Failing to comply with the loan covenant terms can have significant consequences for borrowers. It can hurt a borrower’s reputation, which leads to a loss of customers and can prevent the borrower from applying for future loans. If a borrower defaults on loan repayments, a lender might liquidate the borrower’s collateral to recoup the payment. Sometimes, the business might be forced to claim insolvency if it fails to repay its loans. For this reason, borrowers should aim to negotiate suitable loan covenant terms to help them create a flexible and customized approach that suits all parties involved.
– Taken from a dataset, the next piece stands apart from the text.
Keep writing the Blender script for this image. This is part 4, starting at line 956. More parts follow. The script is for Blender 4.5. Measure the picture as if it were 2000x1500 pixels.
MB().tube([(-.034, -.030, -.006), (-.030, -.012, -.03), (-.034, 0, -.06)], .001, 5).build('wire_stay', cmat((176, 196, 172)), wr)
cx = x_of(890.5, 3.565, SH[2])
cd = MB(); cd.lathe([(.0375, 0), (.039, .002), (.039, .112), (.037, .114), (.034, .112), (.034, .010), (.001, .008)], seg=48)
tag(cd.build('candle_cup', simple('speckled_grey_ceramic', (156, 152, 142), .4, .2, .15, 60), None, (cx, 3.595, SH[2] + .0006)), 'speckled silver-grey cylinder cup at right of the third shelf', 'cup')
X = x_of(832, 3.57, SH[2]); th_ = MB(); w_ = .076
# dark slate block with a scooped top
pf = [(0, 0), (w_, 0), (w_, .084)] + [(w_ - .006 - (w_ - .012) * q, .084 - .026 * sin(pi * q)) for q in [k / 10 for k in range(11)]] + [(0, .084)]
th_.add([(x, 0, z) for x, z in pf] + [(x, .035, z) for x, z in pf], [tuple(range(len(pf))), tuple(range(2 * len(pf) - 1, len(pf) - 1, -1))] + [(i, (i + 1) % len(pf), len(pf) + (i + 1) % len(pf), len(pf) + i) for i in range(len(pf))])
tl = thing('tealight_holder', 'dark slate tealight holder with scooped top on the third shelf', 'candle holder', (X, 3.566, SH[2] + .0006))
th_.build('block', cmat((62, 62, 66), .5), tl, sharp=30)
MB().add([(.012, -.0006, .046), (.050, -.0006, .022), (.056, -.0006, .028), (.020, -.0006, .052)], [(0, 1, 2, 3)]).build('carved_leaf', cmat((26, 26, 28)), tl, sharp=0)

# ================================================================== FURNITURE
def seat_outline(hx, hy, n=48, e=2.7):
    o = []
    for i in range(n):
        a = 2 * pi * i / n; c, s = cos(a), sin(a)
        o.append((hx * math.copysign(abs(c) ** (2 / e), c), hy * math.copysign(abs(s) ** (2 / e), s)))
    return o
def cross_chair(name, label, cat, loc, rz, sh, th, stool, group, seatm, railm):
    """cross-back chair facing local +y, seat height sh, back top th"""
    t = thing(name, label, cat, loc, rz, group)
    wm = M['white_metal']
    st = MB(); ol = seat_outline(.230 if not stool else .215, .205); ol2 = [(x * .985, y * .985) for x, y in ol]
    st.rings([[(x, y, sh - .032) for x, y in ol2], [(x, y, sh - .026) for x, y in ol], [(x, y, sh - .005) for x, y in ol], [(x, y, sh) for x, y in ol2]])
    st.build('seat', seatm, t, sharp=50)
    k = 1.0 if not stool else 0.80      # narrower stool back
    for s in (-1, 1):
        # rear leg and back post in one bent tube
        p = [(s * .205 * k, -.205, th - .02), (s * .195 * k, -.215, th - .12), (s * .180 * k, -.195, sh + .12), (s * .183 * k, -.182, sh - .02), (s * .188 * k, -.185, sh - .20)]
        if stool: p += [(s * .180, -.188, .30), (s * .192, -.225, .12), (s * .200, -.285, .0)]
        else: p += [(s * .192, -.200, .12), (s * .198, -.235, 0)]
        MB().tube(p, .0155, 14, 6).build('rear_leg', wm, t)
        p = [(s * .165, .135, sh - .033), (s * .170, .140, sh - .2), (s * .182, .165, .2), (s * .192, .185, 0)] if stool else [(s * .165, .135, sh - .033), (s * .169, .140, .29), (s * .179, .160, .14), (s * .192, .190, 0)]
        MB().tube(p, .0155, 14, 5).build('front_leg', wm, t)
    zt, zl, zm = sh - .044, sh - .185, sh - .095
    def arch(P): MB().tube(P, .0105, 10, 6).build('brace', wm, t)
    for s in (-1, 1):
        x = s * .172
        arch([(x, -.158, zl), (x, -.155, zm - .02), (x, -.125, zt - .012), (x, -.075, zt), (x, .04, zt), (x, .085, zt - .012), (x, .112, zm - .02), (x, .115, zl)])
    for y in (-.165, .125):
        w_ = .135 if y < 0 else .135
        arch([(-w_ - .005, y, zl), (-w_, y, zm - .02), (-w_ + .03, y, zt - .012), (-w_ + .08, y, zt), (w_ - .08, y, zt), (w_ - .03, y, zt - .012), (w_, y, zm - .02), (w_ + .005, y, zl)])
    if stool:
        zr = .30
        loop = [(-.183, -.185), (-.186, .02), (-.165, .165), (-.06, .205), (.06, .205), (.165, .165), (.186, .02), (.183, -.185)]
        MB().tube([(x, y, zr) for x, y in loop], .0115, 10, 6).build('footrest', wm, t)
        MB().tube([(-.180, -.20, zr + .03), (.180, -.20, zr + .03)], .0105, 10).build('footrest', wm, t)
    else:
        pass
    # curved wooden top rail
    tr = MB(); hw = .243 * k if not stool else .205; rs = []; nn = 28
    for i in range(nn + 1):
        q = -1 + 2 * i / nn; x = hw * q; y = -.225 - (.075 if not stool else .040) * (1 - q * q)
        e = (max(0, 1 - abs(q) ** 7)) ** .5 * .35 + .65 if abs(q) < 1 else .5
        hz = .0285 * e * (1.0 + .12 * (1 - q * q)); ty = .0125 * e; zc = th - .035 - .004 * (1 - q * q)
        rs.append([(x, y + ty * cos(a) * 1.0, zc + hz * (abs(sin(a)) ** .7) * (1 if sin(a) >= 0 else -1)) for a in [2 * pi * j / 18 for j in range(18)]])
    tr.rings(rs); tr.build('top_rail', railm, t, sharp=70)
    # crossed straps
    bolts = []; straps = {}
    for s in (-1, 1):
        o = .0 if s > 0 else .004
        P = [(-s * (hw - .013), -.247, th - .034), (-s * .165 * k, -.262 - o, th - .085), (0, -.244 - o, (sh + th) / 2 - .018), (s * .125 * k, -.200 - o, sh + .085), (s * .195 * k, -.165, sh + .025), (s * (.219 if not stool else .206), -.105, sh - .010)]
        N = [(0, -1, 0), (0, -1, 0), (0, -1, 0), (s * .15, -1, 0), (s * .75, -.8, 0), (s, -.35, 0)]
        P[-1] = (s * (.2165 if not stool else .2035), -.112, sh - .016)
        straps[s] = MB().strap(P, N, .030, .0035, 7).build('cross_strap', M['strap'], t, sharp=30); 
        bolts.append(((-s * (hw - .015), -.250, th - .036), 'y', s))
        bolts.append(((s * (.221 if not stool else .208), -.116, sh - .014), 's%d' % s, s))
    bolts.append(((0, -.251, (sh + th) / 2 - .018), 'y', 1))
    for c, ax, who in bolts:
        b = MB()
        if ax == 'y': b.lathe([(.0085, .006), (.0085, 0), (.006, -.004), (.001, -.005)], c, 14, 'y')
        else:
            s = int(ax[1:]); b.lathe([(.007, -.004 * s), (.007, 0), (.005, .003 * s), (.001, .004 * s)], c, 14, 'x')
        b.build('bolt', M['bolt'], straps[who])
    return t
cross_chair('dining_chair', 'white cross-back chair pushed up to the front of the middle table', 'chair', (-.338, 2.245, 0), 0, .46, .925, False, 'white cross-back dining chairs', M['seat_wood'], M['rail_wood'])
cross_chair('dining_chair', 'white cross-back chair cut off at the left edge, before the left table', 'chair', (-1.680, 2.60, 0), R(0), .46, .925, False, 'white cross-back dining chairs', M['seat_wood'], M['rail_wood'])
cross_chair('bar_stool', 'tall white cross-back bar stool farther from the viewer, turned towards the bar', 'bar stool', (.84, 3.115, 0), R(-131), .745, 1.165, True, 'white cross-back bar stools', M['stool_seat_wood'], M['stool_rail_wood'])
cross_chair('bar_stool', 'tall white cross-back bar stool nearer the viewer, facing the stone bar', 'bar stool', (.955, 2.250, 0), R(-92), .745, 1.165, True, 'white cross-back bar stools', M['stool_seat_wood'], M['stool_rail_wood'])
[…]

Loan Covenant Compliance Tips

Here are some tips that can help borrowers manage loan covenant compliance in better ways:

Create an Extensive Summary of The Covenants: A summary document helps borrowers keep track of the various loan covenants they must comply with. This document should include relevant dates, reporting periods, and other specific definitions requiring monitoring.

Keep Calendar Reminders: A business must share many reports and processes with the lender under its loan covenant agreement, meaning several team members must meet the deadline to comply with the lender’s terms. Keeping calendar reminders for all relevant team members is a great way to draw attention to a compliance report.

Build a Financial Covenant Forecasting Model: Forecasting where the company needs to meet required covenants is a great way to ensure you are on track. Carefully review the loan agreements to ensure you know all the financial variables necessary for accurate calculations.


Businesses that want good loan covenant terms should approach lenders who are flexible and willing to negotiate good terms. Doing so gives businesses a chance to create customized repayment options and have some say in the affirmative and negative covenants that are drawn up. Following sound strategies for effective loan covenant compliance is a good way for borrowers to protect their credit scores and secure future funding.